Quote:
Originally Posted by Snap66
I don't understand how a person can have constant issues with everyone they meet, yet cannot see that it's not the other person. I can accept if they have issue with a few people...but with everyone they meet is a bit much to swallow.
Its like The boy who cried wolf.
If I wrote the same thing over and over again- constantly blaming- never taking responsibility for your actions I would be self conscience of what people thought... and worried that I would be showing a pattern of behaviour that others could see, and make judgement- right or wrong.
This seems to be the furthest from their thinking. Which I has me asking this question.
I have AvPD so I tend to take responsibility for everything I say and do and look at everything under a microscope...so when I see a person constantly blaming others always having the same issues time and time again it confuses me to why they cant see it and to their way of thinking?
Sorry about the long post, trying to explain myself can be a difficult sometimes when trying to be sensitive to others.
|
I understand, people who lack awareness of their own impact on their circumstances/situations are very challenging to interact with. What I try to remember is that there is something, whether it's a disorder or cognitive distortion or simple lack of emotional development, that's behind it. In many instances there is a narcissistic injury behind that behavior, where the person's identity is SO dependent upon their ability to be right about things, to be wrong or to have agency in a matter would actually cause them to destabilize.
I honestly don't think it's intentional that some people do this; I really think it's a protective mechanism, and it's very hard to change. Often, people who are like this, their identity is so dependent on outside factors and outside/external assessments, that any criticism or inkling that they had some responsibility in their situation threatens their identity. They aren't strong enough to be wrong (so to speak as it's not about right or wrong) and believe they are a good person even though they made a mistake. There seems to be an internal value judgment that if they've made a mistake then they are at fault or a bad person versus simply that there is not good or bad to it: they made a mistake and there was a result. It simply is what it is, but not good or bad.
So when presented with people who constantly blame others, I try to have empathy for why they behave this way, and I also limit my contact with them because they can be difficult to interact with as well. But I've definitely met people who behaved like this at one point, realized they were doing it, and were able to change their behavior. It's not an impossible thought process to change.
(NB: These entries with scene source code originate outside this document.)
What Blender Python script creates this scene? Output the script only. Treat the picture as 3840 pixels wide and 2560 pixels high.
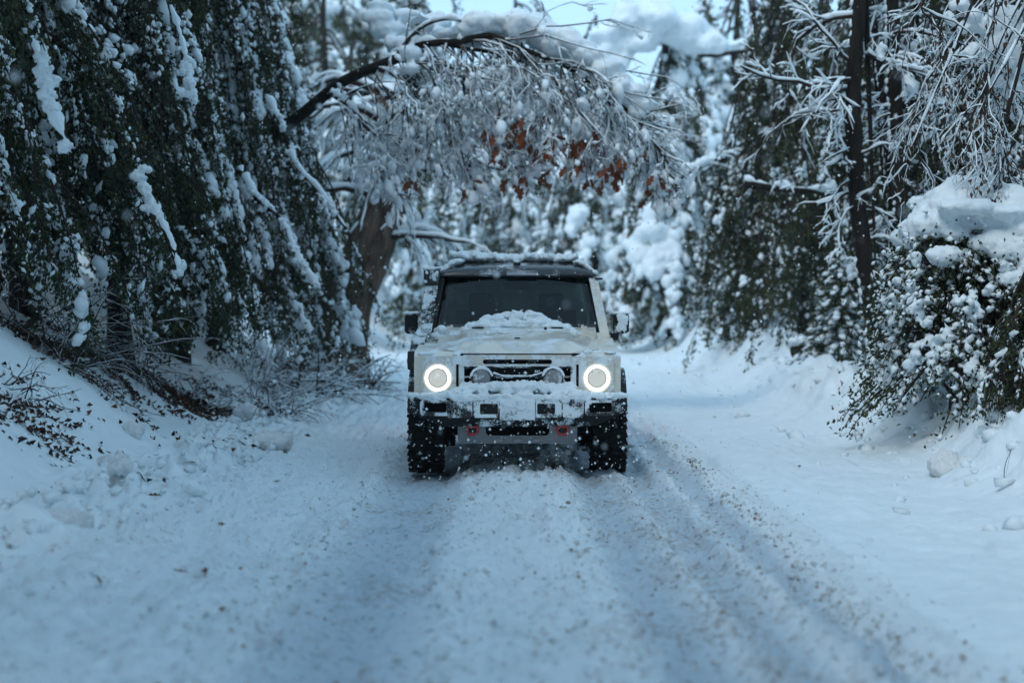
import bpy, bmesh, math, random
import numpy as np
from mathutils import Vector, Matrix

for o in list(bpy.data.objects):
    bpy.data.objects.remove(o)
sc = bpy.context.scene
C = sc.collection
R = math.radians

# ------------------------------------------------------------------ camera, sky, sun, exposure
CAM_H = 1.43
FPX = 6225.0
PITCH = math.atan(110 / FPX)
CAR_Y = 15.0
cam = bpy.data.cameras.new('camera')
cam_o = bpy.data.objects.new('camera', cam)
C.objects.link(cam_o)
cam_o.location = (0, 0, CAM_H)
cam_o.rotation_euler = (R(90) - PITCH, 0, 0)
cam.sensor_width = 36
cam.lens = FPX / 3840 * 36
cam.clip_start = 0.05
cam.clip_end = 2000
cam.dof.use_dof = True
cam.dof.focus_distance = CAR_Y - 0.5
cam.dof.aperture_fstop = 1.25
sc.camera = cam_o

SUN_EL, SUN_AZ = 48, -150           # degrees; azimuth measured from +Y (straight ahead) towards +X
world = bpy.data.worlds.new('World')
sc.world = world
world.use_nodes = True
wn = world.node_tree
sky = wn.nodes.new('ShaderNodeTexSky')
sky.sky_type = 'NISHITA'
sky.sun_disc = False
sky.sun_elevation = R(SUN_EL)
sky.sun_rotation = R(SUN_AZ)
sky.air_density = 1.0
sky.dust_density = 1.0
sky.ozone_density = 0.6
bg = wn.nodes['Background']
bg.inputs['Strength'].default_value = 0.13
# a closed deck of snow cloud over the clear-sky blue: one even veil over the whole dome
veil = wn.nodes.new('ShaderNodeMix'); veil.data_type = 'RGBA'
veil.inputs['Factor'].default_value = .6
veil.inputs[7].default_value = (7.4, 12.4, 17.0, 1)
wn.links.new(sky.outputs['Color'], veil.inputs[6])
wn.links.new(veil.outputs[2], bg.inputs['Color'])

sun = bpy.data.lights.new('sun', 'SUN')
sun.energy = 1.5
sun.angle = R(22)
sun.color = (1.0, 0.995, 0.97)
sun_o = bpy.data.objects.new('sun', sun)
C.objects.link(sun_o)
sd = Vector((math.sin(R(SUN_AZ)) * math.cos(R(SUN_EL)), math.cos(R(SUN_AZ)) * math.cos(R(SUN_EL)), math.sin(R(SUN_EL))))
sun_o.rotation_euler = sd.to_track_quat('Z', 'Y').to_euler()
sun_o.location = sd * 60

sc.view_settings.view_transform = 'Standard'
sc.view_settings.look = 'None'
sc.view_settings.exposure = -0.35
sc.view_settings.gamma = 1
sc.view_settings.use_curve_mapping = False
sc.cycles.max_bounces = 8
sc.cycles.diffuse_bounces = 4
sc.cycles.volume_bounces = 1
sc.cycles.transparent_max_bounces = 8
sc.cycles.use_denoising = True
sc.cycles.sample_clamp_indirect = 4

# ------------------------------------------------------------------ helpers
rng = np.random.default_rng(7)

def at(px, py, d):
    """the point of the place seen at photograph pixel (px, py), d metres ahead"""
    c, s = math.cos(PITCH), math.sin(PITCH)
    a, b = (px - 1920) / FPX, -(py - 1280) / FPX
    v = np.array((a, c + b * s, -s + b * c))
    return v * (d / v[1]) + np.array((0, 0, CAM_H))

def _hash(ix, iy, iz, seed):
    n = (ix * 374761393 + iy * 668265263 + iz * 2147483647 + seed * 974711) & 0x7fffffff
    n = ((n ^ (n >> 13)) * 1274126177) & 0x7fffffff
    n = ((n ^ (n >> 15)) * 1911520717) & 0x7fffffff
    return (n & 0xffff) / 65535.0

def vnoise(p, seed=0):
    """value noise in [-1, 1] at points p (n, 3)"""
    p = np.asarray(p, float)
    i = np.floor(p).astype(np.int64)
    f = p - i
    f = f * f * (3 - 2 * f)
    out = 0
    for dx in (0, 1):
        wx = f[:, 0] if dx else 1 - f[:, 0]
        for dy in (0, 1):
            wy = f[:, 1] if dy else 1 - f[:, 1]
            for dz in (0, 1):
                wz = f[:, 2] if dz else 1 - f[:, 2]
                out = out + wx * wy * wz * _hash(i[:, 0] + dx, i[:, 1] + dy, i[:, 2] + dz, seed)
    return out * 2 - 1

def fbm(p, octaves=4, seed=0, gain=.5):
    p = np.asarray(p, float)
    a, out, t = 1.0, 0, 0
    for k in range(octaves):
        out = out + a * vnoise(p * 2 ** k + 17.3 * k, seed + k)
        t += a
        a *= gain
    return out / t

def smooth(a, b, x):
    t = np.clip((np.asarray(x, float) - a) / (b - a), 0, 1)
    return t * t * (3 - 2 * t)

class G:
    """gathers vertices and faces, then links them as ONE mesh object"""
    def __init__(s):
        s.v, s.f3, s.f4, s.n = [], [], [], 0
        s.m3, s.m4 = [], []
    def add(s, v, f, mat=0):
        v = np.asarray(v, float).reshape(-1, 3)
        f = np.asarray(f, np.int64)
        if f.size:
            (s.f3 if f.shape[1] == 3 else s.f4).append(f + s.n)
            (s.m3 if f.shape[1] == 3 else s.m4).append(np.full(len(f), mat))
        s.v.append(v)
        s.n += len(v)
        return s
    def bm(s, bm, mat=0):
        bm.verts.ensure_lookup_table()
        bmesh.ops.triangulate(bm, faces=bm.faces[:])
        bm.verts.index_update()
        s.add([v.co[:] for v in bm.verts], [[v.index for v in f.verts] for f in bm.faces], mat)
        bm.free()
        return s
    def mesh(s, name, mats, origin=(0, 0, 0), smooth_=True):
        v = np.concatenate(s.v) - np.asarray(origin, float)
        f3 = np.concatenate(s.f3) if s.f3 else np.zeros((0, 3), np.int64)
        f4 = np.concatenate(s.f4) if s.f4 else np.zeros((0, 4), np.int64)
        m = np.concatenate(s.m3 + s.m4) if (s.m3 or s.m4) else np.zeros(0)
        me = bpy.data.meshes.new(name)
        me.vertices.add(len(v))
        me.vertices.foreach_set('co', v.astype(np.float32).ravel())
        loops = np.concatenate((f3.ravel(), f4.ravel())).astype(np.int32)
        me.loops.add(len(loops))
        me.loops.foreach_set('vertex_index', loops)
        n = len(f3) + len(f4)
        me.polygons.add(n)
        st = np.concatenate((np.arange(len(f3)) * 3, len(f3) * 3 + np.arange(len(f4)) * 4)).astype(np.int32)
        me.polygons.foreach_set('loop_start', st)
        me.polygons.foreach_set('material_index', m.astype(np.int32))
        me.polygons.foreach_set('use_smooth', np.full(n, smooth_, bool))
        for x in mats if isinstance(mats, (list, tuple)) else [mats]:
            me.materials.append(x)
        me.update(calc_edges=True)
        me.validate()
        return me
    def build(s, name, mats, parent=None, smooth_=True, sharp=None):
        org = parent_origin(parent) if parent else (0, 0, 0)
        me = s.mesh(name, mats, org, smooth_)
        if sharp is not None:
            me.set_sharp_from_angle(angle=R(sharp))
        o = bpy.data.objects.new(name, me)
        C.objects.link(o)
        if parent:
            o.parent = parent
        return o

def parent_origin(p):
    loc = Vector((0, 0, 0))
    while p:
        loc += p.location
        p = p.parent
    return loc[:]

def tag(o, label=None, cat=None, group=None, kind=None):
    for k, x in (('label', label), ('category', cat), ('group', group), ('kind', kind)):
        if x:
            o[k] = x
    return o

def thing(name, label, cat, loc=(0, 0, 0), group=None):
    o = bpy.data.objects.new(name, None)
    o.empty_display_size = .2
    C.objects.link(o)
    o.location = loc
    return tag(o, label, cat, group)

def copy_tree(o, parent=None):
    c = o.copy()
    C.objects.link(c)
    c.parent = parent
    for ch in o.children:
        copy_tree(ch, c)
    return c

# ---- curve tubes
def tube(g, path, rad, sides=5, mat=0, off=None, cap=True):
    path = np.asarray(path, float)
    n = len(path)
    rad = np.broadcast_to(np.asarray(rad, float), (n,))
    if off is not None:
        path = path + off
    t = np.gradient(path, axis=0)
    t /= np.linalg.norm(t, axis=1)[:, None] + 1e-9
    ref = np.array((0, 0, 1.0)) if abs(t[:, 2]).mean() < .8 else np.array((1.0, 0, 0))
    u = np.cross(t, ref)
    u /= np.linalg.norm(u, axis=1)[:, None] + 1e-9
    w = np.cross(u, t)
    a = np.arange(sides) * 2 * math.pi / sides
    ring = path[:, None, :] + rad[:, None, None] * (np.cos(a)[None, :, None] * u[:, None, :] + np.sin(a)[None, :, None] * w[:, None, :])
    v = ring.reshape(-1, 3)
    i = np.arange(n - 1)[:, None] * sides
    j = np.arange(sides)[None, :]
    k = (j + 1) % sides
    f = np.stack((i + j, i + k, i + sides + k, i + sides + j), -1).reshape(-1, 4)
    g.add(v, f, mat)
    if cap and sides > 2:
        for e in (0, n - 1):
            b = g.n - n * sides + e * sides
            idx = np.arange(sides) + b
            c = g.n
            g.v.append(path[e][None])
            g.n += 1
            tri = np.stack((np.full(sides, c), idx, np.roll(idx, -1)), -1)
            g.f3.append(tri[:, ::-1] if e == 0 else tri)
            g.m3.append(np.full(sides, mat))
    return g

def spline(pts, n):
    """Catmull-Rom through pts, n samples"""
    p = np.asarray(pts, float)
    p = np.vstack((2 * p[0] - p[1], p, 2 * p[-1] - p[-2]))
    m = len(p) - 3
    t = np.linspace(0, m - 1e-6, n)
    i = t.astype(int)
    f = (t - i)[:, None]
    a, b, c, d = p[i], p[i + 1], p[i + 2], p[i + 3]
    return .5 * (2 * b + (c - a) * f + (2 * a - 5 * b + 4 * c - d) * f * f + (3 * b - a - 3 * c + d) * f ** 3)

def _ico(sub):
    bm = bmesh.new()
    bmesh.ops.create_icosphere(bm, subdivisions=sub, radius=1)
    v = np.array([x.co[:] for x in bm.verts])
    f = np.array([[x.index for x in q.verts] for q in bm.faces])
    bm.free()
    return v, f
ICO1, ICO2, ICO3 = _ico(1), _ico(2), _ico(3)
OCTA = (np.array(((1, 0, 0), (0, 1, 0), (-1, 0, 0), (0, -1, 0), (0, 0, 1), (0, 0, -1)), float),
        np.array(((0, 1, 4), (1, 2, 4), (2, 3, 4), (3, 0, 4), (1, 0, 5), (2, 1, 5), (3, 2, 5), (0, 3, 5))))

def unit(v):
    return v / (np.linalg.norm(v, axis=-1, keepdims=True) + 1e-9)

def lumps(g, pos, rad, r_, base=ICO1, jitter=.25, mat=0, axis=None, stretch=None, flat=1.0):
    """many lumpy blobs: pos (n,3), rad (n,) or (n,3); axis (n,3) long axis"""
    pos = np.asarray(pos, float)
    n = len(pos)
    if n == 0:
        return g
    bv, bf = base
    rad = np.asarray(rad, float)
    if rad.ndim == 1:
        rad = np.stack((rad, rad, rad * flat), -1)
    k = len(bv)
    if k > 6:
        # lobes rather than spikes: smooth noise over each blob, different for every one
        q = (bv[None] * 1.5 + r_.uniform(0, 99, (n, 1, 3))).reshape(-1, 3)
        d = (vnoise(q, 3) + .5 * vnoise(q * 2.1, 4)).reshape(n, k, 1)
        v = bv[None] * (1 + (jitter * 2.6 + .12) * d)
    else:
        v = np.broadcast_to(bv[None], (n, k, 3)) * (1 + jitter * r_.standard_normal((n, k, 1)))
    v = v * rad[:, None, :]
    if axis is None:
        a = r_.uniform(0, 2 * math.pi, n)
        c, s = np.cos(a)[:, None], np.sin(a)[:, None]
        v = np.stack((v[..., 0] * c - v[..., 1] * s, v[..., 0] * s + v[..., 1] * c, v[..., 2]), -1)
    else:
        x = unit(axis)
        z = np.array((0, 0, 1.0)) + .02
        y = unit(np.cross(z, x))
        w = np.cross(x, y)
        v = v[..., 0:1] * x[:, None] + v[..., 1:2] * y[:, None] + v[..., 2:3] * w[:, None]
    v = v + pos[:, None]
    f = bf[None] + (np.arange(n) * k)[:, None, None]
    g.add(v.reshape(-1, 3), f.reshape(-1, 3), mat)
    return g

def leaves(g, pos, dirs, length, width, r_, mat=0, fold=.25):
    """folded leaf blades; pos (n,3), dirs (n,3) towards the tip"""
    n = len(pos)
    if n == 0:
        return g
    a = unit(np.asarray(dirs, float))
    b = unit(np.cross(a, r_.standard_normal((n, 3))))
    m = np.cross(a, b)
    L = (length * r_.uniform(.7, 1.3, n))[:, None]
    W = (width * r_.uniform(.75, 1.25, n))[:, None]
    v = np.stack((pos, pos + a * L * .45 + b * W * .5 + m * W * fold, pos + a * L, pos + a * L * .45 - b * W * .5 + m * W * fold), 1)
    i = np.arange(n)[:, None] * 4
    f = np.concatenate((i + np.array((0, 1, 2)), i + np.array((0, 2, 3))), 0)
    g.add(v.reshape(-1, 3), f, mat)
    return g

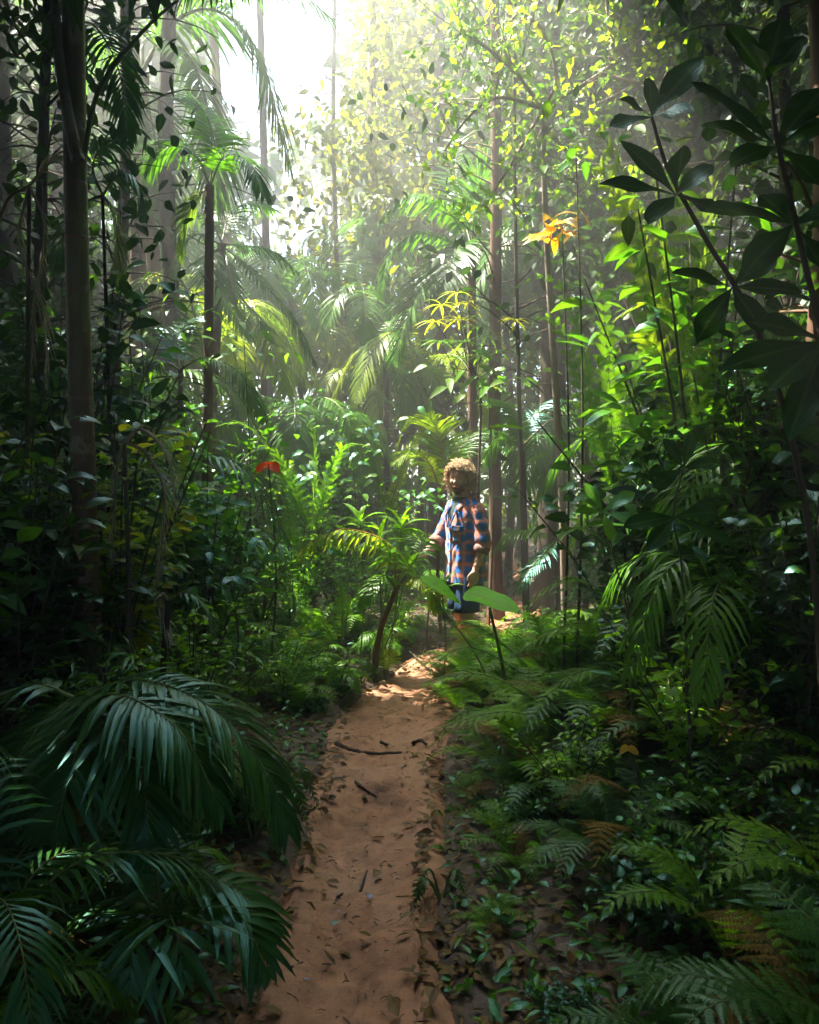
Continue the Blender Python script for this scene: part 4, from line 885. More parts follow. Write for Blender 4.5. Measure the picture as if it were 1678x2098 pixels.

In the peer support groups through NAMI that I'm involved with and other advocacy work, it's not uncommon to run into people who know something is wrong in their lives but are not in the stage of readiness to look at any place for change within themselves, it all must be external at this point. People will change when they're ready, and some will never be ready. It's not our job as peer support to force change, just to support it when someone is ready to.